I can only think of two ways of pronouncing "vi".

Font Rendering (1)

dbcooper_nz (782764) | about 6 years ago | (#24607323)

Cleartype grade font rendering, better hardware driver support (it's close now), and colour space aware apps/gui's. Font rendering is the main barrier to making it my full-time OS now.

when kde is out? (1)

Sfing_ter (99478) | about 6 years ago | (#24607339)

You mean when when kde is out?

Not in 3 years. (1)

bruno.fatia (989391) | about 6 years ago | (#24607395)

You should be asking where do we see it in 2050. I see penguins [] . Lots of them. And they are hot. But not in a good way [] .

DESKTOP: The Final Frontier (0)

Anonymous Coward | about 6 years ago | (#24607401)

2012 will finally be the year of the Linux desktop.

The obvious answer... (1)

lantastik (877247) | about 6 years ago | (#24607403)

Controlling my fembot, of course.

It will look a lot like Linux in 2002. (1, Insightful)

Animats (122034) | about 6 years ago | (#24607409)

Linux in 2012 will look a lot like Linux in 2002.

  • X-Windows forever.
  • Configuration still handled with text files, with front-end tools that try to conceal them but never quite do it all.
  • Ugly icons.
  • Inconsistency between GUIs of applications.
  • Too much need for the command line.
  • Inadequate locking and interprocess communication.
  • Even more kernel bloat.

Alternative UIs are Linux's big break (1)

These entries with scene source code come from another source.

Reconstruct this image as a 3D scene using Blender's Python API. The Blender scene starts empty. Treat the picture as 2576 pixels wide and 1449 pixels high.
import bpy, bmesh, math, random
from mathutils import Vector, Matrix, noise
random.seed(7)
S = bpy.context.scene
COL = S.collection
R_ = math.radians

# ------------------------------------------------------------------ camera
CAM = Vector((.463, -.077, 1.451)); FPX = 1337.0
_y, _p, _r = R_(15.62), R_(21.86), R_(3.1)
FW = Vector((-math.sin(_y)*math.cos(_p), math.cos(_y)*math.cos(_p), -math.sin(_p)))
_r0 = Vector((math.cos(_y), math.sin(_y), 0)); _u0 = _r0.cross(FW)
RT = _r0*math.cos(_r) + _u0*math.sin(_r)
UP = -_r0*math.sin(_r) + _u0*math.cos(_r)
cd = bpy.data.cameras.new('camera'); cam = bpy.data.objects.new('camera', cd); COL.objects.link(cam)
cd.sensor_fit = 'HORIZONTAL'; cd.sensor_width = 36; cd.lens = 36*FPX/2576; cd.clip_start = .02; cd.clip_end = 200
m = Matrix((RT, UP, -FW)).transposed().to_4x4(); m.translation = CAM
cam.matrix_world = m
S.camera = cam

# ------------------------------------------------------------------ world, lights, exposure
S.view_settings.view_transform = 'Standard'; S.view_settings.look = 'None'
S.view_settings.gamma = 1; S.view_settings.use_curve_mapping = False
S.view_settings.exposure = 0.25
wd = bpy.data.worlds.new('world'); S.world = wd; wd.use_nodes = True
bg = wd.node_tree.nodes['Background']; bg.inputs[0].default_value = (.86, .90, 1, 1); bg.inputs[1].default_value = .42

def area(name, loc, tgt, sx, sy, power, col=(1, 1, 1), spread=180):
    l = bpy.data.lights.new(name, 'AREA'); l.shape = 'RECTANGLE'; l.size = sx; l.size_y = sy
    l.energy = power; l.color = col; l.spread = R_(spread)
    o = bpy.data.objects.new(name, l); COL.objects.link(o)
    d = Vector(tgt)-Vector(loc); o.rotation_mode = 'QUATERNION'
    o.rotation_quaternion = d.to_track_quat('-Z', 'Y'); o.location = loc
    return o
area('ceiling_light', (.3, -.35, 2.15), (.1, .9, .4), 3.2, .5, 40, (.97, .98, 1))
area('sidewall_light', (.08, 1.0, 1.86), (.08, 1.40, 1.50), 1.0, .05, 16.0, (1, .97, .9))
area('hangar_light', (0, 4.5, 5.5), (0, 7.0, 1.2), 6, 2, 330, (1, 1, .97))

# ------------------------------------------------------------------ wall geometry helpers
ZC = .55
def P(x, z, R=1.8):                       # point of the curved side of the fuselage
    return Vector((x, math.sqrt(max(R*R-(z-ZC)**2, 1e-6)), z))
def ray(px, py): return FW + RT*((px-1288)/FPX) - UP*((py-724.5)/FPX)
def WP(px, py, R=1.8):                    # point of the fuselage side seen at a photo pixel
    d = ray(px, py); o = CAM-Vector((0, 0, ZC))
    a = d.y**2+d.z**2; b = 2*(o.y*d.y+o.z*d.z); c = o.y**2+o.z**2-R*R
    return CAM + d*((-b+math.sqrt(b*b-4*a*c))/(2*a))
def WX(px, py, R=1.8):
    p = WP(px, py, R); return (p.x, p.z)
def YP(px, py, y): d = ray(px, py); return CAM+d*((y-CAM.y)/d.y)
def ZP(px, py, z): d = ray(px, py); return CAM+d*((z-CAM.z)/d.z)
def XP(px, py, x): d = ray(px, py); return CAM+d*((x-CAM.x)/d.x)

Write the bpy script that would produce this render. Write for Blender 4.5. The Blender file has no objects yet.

aaronbeekay (1080685) | about 6 years ago | (#24607439)

I've been watching this over the past few years, as I act as tech support for friends and family-- as well as professionally at times-- and use OS X, Ubuntu, XP, and FreeBSD.

Linux on the desktop is a fantastic goal, but Windows is entrenched and that's not going to REALLY change in under a generation. People who learn to use computers running Windows-- especially older users and the less technical who might lean more towards memorization than understanding-- will stick with Windows because that's what they know, and there's very little Windows can do to fight that. People put up extraordinary resistance to change on their desktop "mouse, keyboard, monitor, chair" setups, and I haven't found a way around this.

Where I think Linux (and I say "Linux" meaning the kernel, not necessarily a distro) can really shine, and is shining, is embedded devices and new user interaction paradigms. Here's where people are really used to change. Look at your average American cell-phone owner. They upgrade faithfully every two years, and while Verizon has done some to standardize its phones' UIs, they still re-learn menus, key sequences, address book formats, EVERYTHING every time they get a new phone. The same with PDAs, smartphones, etc. When people aren't under the impression that they will stick with a UI for the rest of their life, when they KNOW they have to change and they're used to it, they can accept whatever that change is. Linux, being free, easily slimmed down, and extensible, can be that change. It already is. Look at the new generations of smartphones coming out-- more and more, phones are more computer than appliance. As these devices demand more and more power, the space will open up for Linux to move in.

Ubuntu? It's usable, it's great, but even after using it for a year-- even after customizing it much more than I could ever have customized my Mac-- I missed OS X. The same with my grandmother and XP, the same with my friends and pick-your-OS. But I transitioned from a Treo 650 to a 700wx to an iPhone in a month apiece, and didn't feel lost on any of them. My friends can do the same easily. That's where the weak point is in MS entrenchment, or any vendor's entrenchment, which means that Linux can really compete on level ground.